Il tend un bras puis l’autre. Les mains fines et blanches sont chargées de tout le désir qui est en lui. Le corps se penche, l’envie est trop forte. Le voilà qui plonge en avant, court derrière ses mains comme si elles l’entraînaient vers on ne sait quel merveilleux appât.

Tout le monde rit ; on travaille dans la bonne humeur. Pour les élèves, une ambi­tion : acquérir la légèreté de ce diable de garçon. Pour Jean-Louis, une satisfaction et qu’il exprime :

Il faut bien que je fasse profiter les camarades du peu que je sais…

PIERRE-GUY LATOUR.

5 – Pour Vous n°506 daté 27 Juillet 1938

 

6 – BONUS – Travelling n°3 daté de Juillet 1945

 

Dans ce numéro se trouve une critique du film Les Enfants du Paradis par Denis Marion avec notamment ce passage concernant Jean-Louis Barrault :

Abstraction faite de toutes ces qualités et de tous ces défauts, Les enfants du paradis contient un élément qui, à mes yeux tout au moins, constitue son plus grand mérite : la pantomime.

Tout ce qui touche à la rampe, au plateau, aux Coulisses, est éminemment photogénique – ce qui aurait suffi à justifier l’évo­cation des Funambules.
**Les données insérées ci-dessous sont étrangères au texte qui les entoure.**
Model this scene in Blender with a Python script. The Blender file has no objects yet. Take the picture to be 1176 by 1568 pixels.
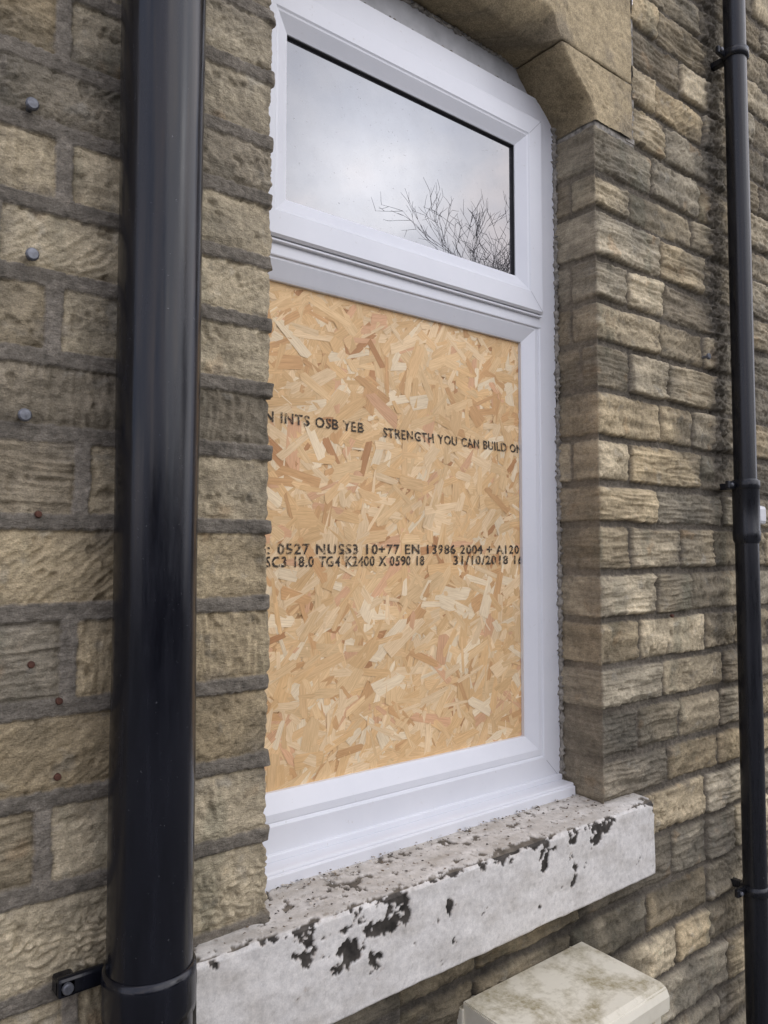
import bpy, bmesh, math, random
import numpy as np
from mathutils import Vector
random.seed(7); rng=np.random.RandomState(11)
S=bpy.context.scene
S.view_settings.view_transform='Standard'; S.view_settings.look='None'; S.view_settings.exposure=0
COL=S.collection

# ---------------------------------------------------------------- helpers
def link(o,parent=None):
    COL.objects.link(o)
    if parent: o.parent=parent
    return o
def empty(name,parent=None):
    o=bpy.data.objects.new(name,None); o.empty_display_size=.1
    return link(o,parent)
def mesh_obj(name,verts,faces,mat,parent=None,smooth=False,cols=None,uvs=None):
    me=bpy.data.meshes.new(name); me.from_pydata([tuple(v) for v in verts],[],[tuple(f) for f in faces])
    if cols is not None:
        a=me.color_attributes.new('Col','FLOAT_COLOR','POINT')
        c=np.ones((len(verts),4),dtype=np.float32); c[:,:3]=cols; a.data.foreach_set('color',c.ravel())
    if uvs is not None:
        l=me.uv_layers.new(name='UVMap'); l.data.foreach_set('uv',np.array(uvs,dtype=np.float32).ravel())
    me.materials.append(mat)
    if smooth: me.polygons.foreach_set('use_smooth',[True]*len(me.polygons))
    me.update()
    return link(bpy.data.objects.new(name,me),parent)
def grid_obj(name,P,C,mat,parent=None,keep=None,smooth=True,flip=False):
    nz,nx=P.shape[:2]
    idx=np.arange(nz*nx).reshape(nz,nx)
    q=np.stack([idx[:-1,:-1],idx[:-1,1:],idx[1:,1:],idx[1:,:-1]],-1).reshape(-1,4)
    if keep is not None: q=q[keep[:-1,:-1].reshape(-1)]
    if flip: q=q[:,::-1]
    me=bpy.data.meshes.new(name)
    me.vertices.add(nz*nx); me.vertices.foreach_set('co',P.astype(np.float32).ravel())
    n=len(q); me.loops.add(n*4); me.loops.foreach_set('vertex_index',q.astype(np.int32).ravel())
    me.polygons.add(n); me.polygons.foreach_set('loop_start',(np.arange(n)*4).astype(np.int32))
    try: me.polygons.foreach_set('loop_total',np.full(n,4,dtype=np.int32))
    except Exception: pass
    me.update(calc_edges=True); me.validate()
    a=me.color_attributes.new('Col','FLOAT_COLOR','POINT')
    c=np.ones((nz*nx,4),dtype=np.float32); c[:,:3]=C.reshape(-1,3); a.data.foreach_set('color',c.ravel())
    me.materials.append(mat)
    me.polygons.foreach_set('use_smooth',[smooth]*len(me.polygons)); me.update()
    return link(bpy.data.objects.new(name,me),parent)

perm=rng.permutation(256); ang=rng.rand(256)*2*np.pi; GX=np.cos(ang); GY=np.sin(ang)
def pn(x,y,seed=0):
    x=np.asarray(x,float)+seed*17.31; y=np.asarray(y,float)+seed*9.77
    xi=np.floor(x).astype(int); yi=np.floor(y).astype(int); xf=x-xi; yf=y-yi
    u=xf*xf*xf*(xf*(xf*6-15)+10); v=yf*yf*yf*(yf*(yf*6-15)+10)
    def g(a,b):
        h=perm[(perm[(xi+a)&255]+yi+b)&255]; return GX[h]*(xf-a)+GY[h]*(yf-b)
    return ((g(0,0)*(1-u)+g(1,0)*u)*(1-v)+(g(0,1)*(1-u)+g(1,1)*u)*v)*1.4
def fbm(x,y,o=4,seed=0):
    s=0;a=1;t=0
    for i in range(o):
        s=s+a*pn(x*2**i,y*2**i,seed+i*3); t+=a; a*=.55
    return s/t*1.5
def sstep(a,b,x):
    t=np.clip((x-a)/(b-a),0,1); return t*t*(3-2*t)

# ---------------------------------------------------------------- materials
def newmat(name):
    m=bpy.data.materials.new(name); m.use_nodes=True
    nt=m.node_tree; b=nt.nodes['Principled BSDF']; return m,nt,b
def nd(nt,t,**k):
    n=nt.nodes.new(t)
    for a,v in k.items(): setattr(n,a,v)
    return n
def noise(nt,scale,detail=6,rough=.6,vec=None,dist=0):
    n=nd(nt,'ShaderNodeTexNoise'); n.inputs['Scale'].default_value=scale; n.inputs['Detail'].default_value=detail
    n.inputs['Roughness'].default_value=rough; n.inputs['Distortion'].default_value=dist
    if vec is not None: nt.links.new(vec,n.inputs['Vector'])
    return n.outputs['Fac']
def ramp(nt,fac,stops):
    r=nd(nt,'ShaderNodeValToRGB'); e=r.color_ramp.elements
    while len(e)<len(stops): e.new(.5)
    for i,(p,c) in enumerate(stops):
        e[i].position=p; e[i].color=(c[0],c[1],c[2],1) if hasattr(c,'__len__') else (c,c,c,1)
    nt.links.new(fac,r.inputs['Fac']); return r.outputs['Color']
def mul(nt,a,b,t='MULTIPLY',fac=1):
    m=nd(nt,'ShaderNodeMix',data_type='RGBA',blend_type=t); m.inputs[0].default_value=fac
    for s,i in ((a,6),(b,7)):
        if hasattr(s,'links') : nt.links.new(s,m.inputs[i])
        else: m.inputs[i].default_value=(*s,1)
    return m.outputs[2]
def mixf(nt,f,a,b):
    m=nd(nt,'ShaderNodeMix',data_type='RGBA'); nt.links.new(f,m.inputs[0])
    for s,i in ((a,6),(b,7)):
        if hasattr(s,'links') : nt.links.new(s,m.inputs[i])
        else: m.inputs[i].default_value=(*s,1)
    return m.outputs[2]
def bump(nt,b,h,strength,dist,prev=None):
    n=nd(nt,'ShaderNodeBump'); n.inputs['Strength'].default_value=strength; n.inputs['Distance'].default_value=dist
    nt.links.new(h,n.inputs['Height'])
    if prev is not None: nt.links.new(prev,n.inputs['Normal'])
    nt.links.new(n.outputs['Normal'],b.inputs['Normal']); return n.outputs['Normal']
def objco(nt): return nd(nt,'ShaderNodeTexCoord').outputs['Object']
def attr_mat(name,rough=.9,fine=420,bs=.5,bd=.0015,var=(.66,1.32),mid=0,gv=(.74,1.2)):
    m,nt,b=newmat(name); co=objco(nt)
    at=nd(nt,'ShaderNodeAttribute',attribute_name='Col')
    f=noise(nt,fine,3,.75,co); g=noise(nt,75,4,.7,co)
    c=mul(nt,at.outputs['Color'],ramp(nt,f,[(.28,var[0]),(.72,var[1])]))
    c=mul(nt,c,ramp(nt,g,[(.32,gv[0]),(.68,gv[1])]))
    nt.links.new(c,b.inputs['Base Color']); b.inputs['Roughness'].default_value=rough
    b.inputs['Specular IOR Level'].default_value=.25
    pv=None
    if mid:
        mp=nd(nt,'ShaderNodeMapping'); mp.inputs['Scale'].default_value=(.55,.55,1.3); nt.links.new(co,mp.inputs['Vector'])
        h=noise(nt,160,3,.65,mp.outputs['Vector']); pv=bump(nt,b,h,mid,.005)
    bump(nt,b,f,bs,bd,pv); return m
M_stone=attr_mat('gritstone_masonry',mid=.7,bs=.6)
M_sill=attr_mat('peeling_painted_stone',rough=.75,fine=350,bs=.3,bd=.001,var=(.86,1.1),gv=(.84,1.1))
M_ash=attr_mat('ashlar_sandstone',fine=300,bs=.5,bd=.0012)
def simple(name,c,rough=.5,var=.1,scale=40,bs=0,bd=.001,spec=.5,metal=0):
    m,nt,b=newmat(name); co=objco(nt); f=noise(nt,scale,4,.6,co)
    cc=ramp(nt,f,[(.3,[x*(1-var) for x in c]),(.7,[min(1,x*(1+var)) for x in c])])
    nt.links.new(cc,b.inputs['Base Color']); b.inputs['Roughness'].default_value=rough
    b.inputs['Specular IOR Level'].default_value=spec; b.inputs['Metallic'].default_value=metal
    if bs: bump(nt,b,f,bs,bd)
    return m
m,nt,b=newmat('white_upvc'); M_pvc=m; co=objco(nt)
f=noise(nt,5,5,.65,co); g=noise(nt,55,5,.75,co)
c=ramp(nt,f,[(.3,(.71,.72,.745)),(.7,(.765,.77,.79))]); c=mul(nt,c,ramp(nt,g,[(.64,(1,1,1)),(.73,(.86,.84,.80))]))
nt.links.new(c,b.inputs['Base Color']); b.inputs['Roughness'].default_value=.3
M_fill=simple('grey_filler_render',(.46,.46,.46),.8,.18,14,.4,.002)
M_gasket=simple('black_gasket',(.02,.02,.022),.5)
M_mitre=simple('weld_line_shadow',(.35,.35,.37),.6)
M_bead=simple('grey_sealant_mortar',(.27,.25,.215),.9,.6,60,.8,.003,.2)
M_metal=simple('dull_bolt_metal',(.17,.175,.19),.45,.4,80,.3,.001,.5,.5)
M_white=simple('pale_plastic_fitting',(.6,.6,.6),.4,.1,30)
M_dark=simple('dark_interior',(.02,.02,.025),.8)
def pipe_mat(name,c,rlo,rhi):
    m,nt,b=newmat(name); co=objco(nt)
    mp=nd(nt,'ShaderNodeMapping'); mp.inputs['Scale'].default_value=(1,1,.10); nt.links.new(co,mp.inputs['Vector'])
    f=noise(nt,55,5,.7,mp.outputs['Vector']); g=noise(nt,170,3,.6,co)
    cc=ramp(nt,f,[(.35,c),(.75,[x*1.8+.001 for x in c])]); sp=ramp(nt,g,[(.70,0.0),(.76,.08)])
    cc=mul(nt,cc,sp,'ADD'); nt.links.new(cc,b.inputs['Base Color'])
    rr=ramp(nt,f,[(.35,rlo),(.75,rhi)]); nt.links.new(rr,b.inputs['Roughness'])
    h=noise(nt,26,5,.6,mp.outputs['Vector']); bump(nt,b,h,.22,.0022)
    b.inputs['Specular IOR Level'].default_value=.42
    return m
M_pipeA=pipe_mat('black_gloss_paint',(.0055,.006,.009),.13,.34)
M_pipeC=pipe_mat('black_pipe_plastic',(.008,.0085,.011),.22,.42)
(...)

Mais, il se fait en plus que la pantomime est l’ancêtre direct du cinéma muet. De sorte que cet épisode nous restitue, après quinze ans de parlant cent pour cent, l’atmosphère dépaysante et poétique des premiers films.

Jean-Louis Barrault, en Pierrot, devient un frère jumeau de Charlot (sans qu’il soit question d’imitation : Chaplin a fait ses débuts dans la pantomime anglaise : ce sont deux descendants d’un ancêtre commun).

Le masque qu’il s’est composé, aïgu comme un coup de couteau, la stylisation du costume et du dé­cor, la démarche hésitante entre la danse et la cabriole, le rituel savant de sa mimique créent un climat merveilleusement propice au rêve. Toutes ces scènes sont aussi parfaites qu’un dessin animé et participent de la même puissance d’absurdité et d’évidence. C’est une réussite prodigieuse qui, à elle seule, assure aux Enfants du paradis, une place parmi les classiques de l’écran. Et je connais peu d’images aussi bouleversantes que celle où Debureau faisant en scène le geste de scruter l’horizon, découvrir dans la coulisse Garance qui s’en laisse conter par Frédéric Lemaître : le masque enfariné, reste impassible, mais la main horizontale descend lentement le long du visage : c’est du très grand art.